Rats come out year-round, but you are most likely to notice them in spring and fall. Those seasons bring more foraging and movement, increasing the chances that rats cross paths with people around homes, garages, gardens, and outdoor structures.
Rats are most visible at dusk and dawn, with the biggest seasonal spikes in spring and fall. Daytime sightings, especially of adult rats, can signal heavy pressure, limited food, or a growing infestation.

The Short Answer: When Sightings Happen Most

You are most likely to see rats at night, especially around dusk and dawn, when they feel safest moving around. Seasonal shifts matter because outdoor food, breeding, and shelter needs change through the year.
Why Spring And Fall Bring More Sightings
Spring often brings a jump in activity because breeding ramps up and young rats start exploring new areas. You may notice more movement near sheds, gardens, and foundations as rats during the day become more common in late spring, especially when juveniles are still inexperienced.
Fall can be even more visible.
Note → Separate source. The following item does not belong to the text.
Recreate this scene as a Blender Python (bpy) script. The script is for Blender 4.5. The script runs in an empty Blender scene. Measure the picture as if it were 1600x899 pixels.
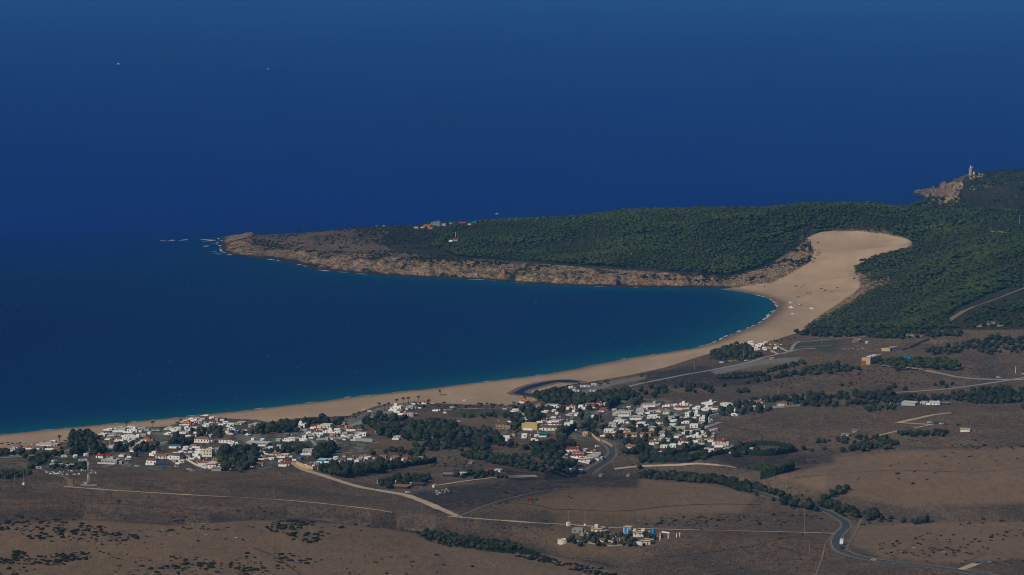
import bpy, math, random
import numpy as np
from mathutils import Vector, Matrix
random.seed(7)
RNG = np.random.default_rng(11)
C = bpy.context.scene.collection
scene = bpy.context.scene

# ------------------------------------------------------------------ camera, sky, sun, exposure
H = 500.0                     # camera height above the sea, metres
FPX = 5882.0                  # focal length in pixels of the 1600 px wide photograph
PITCH = math.atan(564.5 / FPX)
cam_d = bpy.data.cameras.new('camera')
cam_d.sensor_width = 36.0
cam_d.lens = 36.0 * FPX / 1600.0
cam_d.clip_start = 5.0
cam_d.clip_end = 200000.0
cam = bpy.data.objects.new('camera', cam_d)
C.objects.link(cam)
cam.location = (0, 0, H)
cam.rotation_euler = (math.pi / 2 - PITCH, 0, 0)
scene.camera = cam

SUN_EL = math.radians(36)
SUN_DIR = Vector((-0.80 * math.cos(SUN_EL), -0.60 * math.cos(SUN_EL), math.sin(SUN_EL)))
world = bpy.data.worlds.new("World")
scene.world = world
world.use_nodes = True
wn = world.node_tree.nodes
sky = wn.new('ShaderNodeTexSky')
sky.sky_type = 'NISHITA'
sky.sun_disc = False
sky.sun_elevation = SUN_EL
sky.sun_rotation = math.atan2(SUN_DIR.x, SUN_DIR.y)
sky.altitude = 300
sky.air_density = 1.0
sky.dust_density = 0.3
sky.ozone_density = 3.0
bg = wn['Background']
bg.inputs['Strength'].default_value = 0.05
world.node_tree.links.new(sky.outputs[0], bg.inputs['Color'])

sun_d = bpy.data.lights.new('sun', 'SUN')
sun_d.energy = 4.0
sun_d.angle = math.radians(0.53)
sun_d.color = (1.0, 0.91, 0.79)
sun = bpy.data.objects.new('sun', sun_d)
C.objects.link(sun)
sun.rotation_euler = SUN_DIR.to_track_quat('Z', 'Y').to_euler()

scene.view_settings.view_transform = 'Standard'
scene.view_settings.look = 'None'
scene.view_settings.gamma = 1.0
scene.view_settings.use_curve_mapping = False
scene.view_settings.exposure = -0.40
scene.cycles.use_denoising = True
scene.cycles.denoiser = 'OPENIMAGEDENOISE'
scene.cycles.denoising_input_passes = 'RGB_ALBEDO_NORMAL'
scene.cycles.denoising_prefilter = 'ACCURATE'
scene.cycles.pixel_filter_type = 'BLACKMAN_HARRIS'
scene.cycles.filter_width = 1.05
scene.cycles.max_bounces = 4
scene.cycles.diffuse_bounces = 2
scene.cycles.glossy_bounces = 2
scene.cycles.transmission_bounces = 2
scene.cycles.volume_bounces = 0
scene.cycles.transparent_max_bounces = 4

# ------------------------------------------------------------------ the lens model, to turn a spot in the photo into a place on the ground
CP, SP = math.cos(PITCH), math.sin(PITCH)
def ray(px, py):
    a = (np.asarray(px, float) - 800.0) / FPX
    b = (449.5 - np.asarray(py, float)) / FPX
    return a, CP + b * SP, -SP + b * CP
def at_z(px, py, z=0.0):
    dx, dy, dz = ray(px, py)
    t = (z - H) / dz
    return dx * t, dy * t
def proj(x, y, z):
    zc = y * CP - (z - H) * SP
    yc = y * SP + (z - H) * CP
    return 800.0 + FPX * x / zc, 449.5 - FPX * yc / zc

# ------------------------------------------------------------------ noise
def _lattice(seed):
    return np.random.default_rng(seed).random((256, 256))
_LATS = {}
def vnoise(x, y, seed=0):
    L = _LATS.setdefault(seed, _lattice(seed))
    xi = np.floor(x); yi = np.floor(y)
    fx = x - xi; fy = y - yi
    fx = fx * fx * (3 - 2 * fx); fy = fy * fy * (3 - 2 * fy)
    x0 = xi.astype(int) & 255; y0 = yi.astype(int) & 255
    x1 = (x0 + 1) & 255; y1 = (y0 + 1) & 255
    return (L[x0, y0] * (1 - fx) + L[x1, y0] * fx) * (1 - fy) + (L[x0, y1] * (1 - fx) + L[x1, y1] * fx) * fy
def fbm(x, y, wave, octv=4, seed=0):
    s = 0; a = 1.0; t = 0
    for k in range(octv):
        s = s + a * (vnoise(x / wave * 2 ** k + 17 * k, y / wave * 2 ** k + 31 * k, seed + k) - 0.5)
        t += a; a *= 0.5
    return s / t * 2

# ------------------------------------------------------------------ terrain control points  (photo x, photo y, height)
CPTS = """
-250 899 100;0 899 95;0 840 87;0 812 62;140 756 47;140 738 24;0 755 42;0 738 26;100 700 8;-250 720 12;-250 840 88
0 680 0;200 835 86;200 812 60;200 780 48;300 899 92;400 822 80;400 810 60;400 760 40;400 735 20;400 700 8;400 655 4;300 680 6;250 720 12
-300 708 0;200 661 0;500 628 0;560 720 14;600 735 20;600 770 36;550 822 74;550 808 54;640 834 66;640 818 52;600 899 84
700 899 84;740 850 62;700 805 48;700 760 32;700 722 17;700 680 8;700 640 4;700 605 0;800 857 58;800 845 52;800 800 46;800 760 34;800 735 22;800 700 12;800 660 7;800 620 3
900 880 66;960 893 62;1000 880 62;900 860 54;900 830 49;1000 800 46;1000 770 43;1000 757 38;1000 745 22;900 740 20;900 700 14;950 715 14;1050 660 12;1000 630 7;900 610 3;900 576 0;1000 570 2;985 560 0
1100 640 11;1100 720 20;1150 690 18;1100 765 40;1200 600 14;1200 640 17;1400 620 20;1300 650 26;1300 700 32;1500 720 45;1500 800 50;1300 770 37;1200 745 28;1100 745 24
1400 812 45;1200 850 60;1200 800 46;1400 880 62;1600 899 70;1600 830 58;1600 740 56;1600 640 34;1500 640 28;1300 800 42;1800 740 60;1800 899 74
1500 605 22;1600 590 26;1500 560 30;1360 560 24;1360 590 22;1600 530 40;1400 520 24;1300 520 13;1250 515 9;1100 560 6;1150 540 7;1200 530 8;1150 520 0;1250 580 15
1600 480 60;1500 450 56;1500 490 46;1400 470 26;1400 440 42;1340 440 26;1340 415 28;1450 415 64;1600 385 95;1800 385 100;1540 400 80;1800 500 70;1430 500 22
1450 382 58;1500 385 62;1500 335 80;1600 370 76;1600 340 88;1800 340 95;1550 360 72
1600 320 50;1600 268 85;1700 262 100;1517 270 58;1550 300 42;1480 310 18;1540 275 60;1600 300 62
1430 318 78;1350 315 90;1350 345 72;1380 362 60;1320 362 56;1430 386 46;1300 420 24;1250 455 6;1300 470 7;1280 385 42;1350 400 40;1360 440 20;1280 490 6;1330 440 18
1200 420 20;1150 425 16;1200 380 44;1200 335 76;1240 400 30;1000 425 15;1000 400 31;1000 360 50;1000 334 64;900 410 24;900 360 44;900 342 56
800 412 19;800 380 32;800 350 44;700 400 24;700 380 32;700 352 38;600 398 22;600 375 29;600 354 34;500 385 20;500 362 27;450 395 12;450 375 18;450 363 21;385 378 10;380 367 11;365 385 9
1100 425 17;1100 380 42;1100 330 72;1270 322 86;1160 440 9"""
cp = np.array([[float(v) for v in s.split()] for s in CPTS.replace('\n', ';').split(';') if s.strip()])
cx, cy = at_z(cp[:, 0], cp[:, 1], cp[:, 2])
cz = cp[:, 2]
ex = [(0, 2050, 118), (-600, 2050, 122), (600, 2050, 95), (0, 1500, 175), (-500, 1500, 180), (500, 1500, 160), (0, 900, 290), (0, 400, 400), (-300, 900, 290), (300, 900, 290),
      (900, 6900, 0), (600, 6650, 10), (1500, 7300, 20), (0, 6500, 10), (-300, 6300, 5), (300, 6550, 10)]
cx = np.append(cx, [e[0] for e in ex]); cy = np.append(cy, [e[1] for e in ex]); cz = np.append(cz, [e[2] for e in ex])
P = np.stack([cx, cy], 1) / 1000.0
def tps_phi(r2):
    return 0.5 * r2 * np.log(r2 + 1e-12)
n = len(P)
d2 = ((P[:, None] - P[None]) ** 2).sum(-1)
A = np.zeros((n + 3, n + 3))
A[:n, :n] = tps_phi(d2) + np.eye(n) * 0.0004
A[:n, n] = 1; A[:n, n + 1:] = P; A[n, :n] = 1; A[n + 1:, :n] = P.T
TW = np.linalg.solve(A, np.append(cz, [0, 0, 0]))
def tps(x, y):
    sh = x.shape; x = x.ravel() / 1000.0; y = y.ravel() / 1000.0
    out = np.empty(len(x))
    for i in range(0, len(x), 20000):
        a, b = x[i:i + 20000], y[i:i + 20000]
        r2 = (a[:, None] - P[None, :, 0]) ** 2 + (b[:, None] - P[None, :, 1]) ** 2
        out[i:i + 20000] = tps_phi(r2) @ TW[:n] + TW[n] + TW[n + 1] * a + TW[n + 2] * b
    return out.reshape(sh)

# coastline: photo positions on the water plane
COAST = """-330 712;-150 694;0 679.5;50 675;100 670;160 664;200 660;240 656;280 653;340 646.5;400 640;450 634;500 628;550 621;600 616;650 610.5;700 604;750 598;800 592;850 586;900 577;917 572.5;960 565;985 560;1010 556;1050 550;1080 545;1100 540;1120 534;1150 520;1178 510;1201 496;1213 484;1216 478;1213 472;1203 466.5;1178 460;1150 455.5;1130 451;1112 449;1100 450;1060 449.5;1000 449;950 448;875 445.5;830 443;800 441;760 438;725 435.5;700 434;650 432.5;600 431;575 429;550 426;525 424;500 421;475 415;450 411;420 406;400 403;387 401;367 398;352 393;345 386;344 378;352 371;375 368;420 367;450 365.5;500 362;560 358;620 356;720 353;800 347;900 344;1000 338;1100 335;1200 329;1300 325;1350 325;1400 327;1440 330;1475 329;1472 323;1466 319;1452 312;1440 307.5;1426 304;1424 301;1436 297.5;1462 292;1490 288;1540 282;1620 274;1750 266"""
cc = np.array([[float(v) for v in s.split()] for s in COAST.split(';')])
kx, ky = at_z(cc[:, 0], cc[:, 1], 0)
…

As temperatures drop, rats push harder for food and shelter, which makes them travel farther and take more risks around homes.
Why Indoor Problems Peak In Fall And Winter
As outdoor conditions get harsher, rats move closer to people. Warm buildings, basements, crawl spaces, and wall voids offer shelter, food access, and protection from cold weather.
You may not see the rats as often, but you can hear them, smell them, or find fresh droppings and gnawing.
Why Summer And Winter Can Still Hide Active Rats
Rats do not disappear in summer. They often shift to cooler hours, especially early morning and evening, while staying close to food and water.
In winter, rats that found shelter keep living in protected spaces. Outdoor sightings may drop, but the problem can continue inside or under structures.
What Changes Rat Behavior Through The Year

Breeding, food supply, and the need for shelter change rat behavior. Those pressures affect norway rats, roof rats, and brown rats in slightly different ways, especially around homes and outbuildings.
Breeding Cycles And Young Rats Exploring
Breeding in spring and summer increases the number of young rats moving around. Juveniles are less cautious than adults, so you can spot them more easily near fences, gardens, and trash areas.
Younger rats often show up during the day more than adults, making a neighborhood problem feel like it is getting worse fast.
Food And Water Availability Around Homes
Rats follow dependable food and water. Bird seed, pet food, compost, fallen fruit, leaky spigots, and garbage bins can keep them active even when the weather changes.
When resources are easy to find, rats may stay close to a property instead of roaming widely.
Temperature Shifts And Shelter Seeking
Cold weather pushes rats toward insulation and warmth, while heat pushes them toward shade and cooler travel times. Roof rats often use upper-level entry points, while norway rats and brown rats are more likely to use burrows, foundations, and lower structures.
Seasonal weather changes where rats go, when they move, and how exposed they are when you see them.
How To Tell Whether Rats Are Around

Rats leave more than sightings behind. You can spot their presence through droppings, worn paths, odors, gnawing, and disturbed materials inside and outside the home.
Visible Clues Inside And Outside
Look for signs of rats such as dark droppings, greasy rub marks along walls, shredded nesting material, and burrow openings near sheds or patios. Outside, you may see tracks in dust, chewed packaging, or food waste pulled into hidden spots.
Fresh gnaw marks usually look light-colored at first and appear on wood, plastic, stored food, and soft building materials. If you find chewed wires, treat that as a serious warning because it can create fire risk and signal ongoing movement in hidden spaces.
What Daytime Sightings Can Mean
Seeing a rat in daylight is worth paying attention to. Adult rats usually avoid open daylight, so a daytime sighting can mean overcrowding, scarce food, or a nest nearby.
If you see one during the day, check for more evidence right away.
When Damage Suggests A Growing Infestation
Repeated fresh droppings, new holes, and recurring chew damage usually point to active rat traffic.
The pattern matters more than one sign on its own.
If you keep finding new damage after cleanup, the colony is probably still nearby.
At that point, you are dealing with more than a passing visit. The activity is likely increasing rather than fading.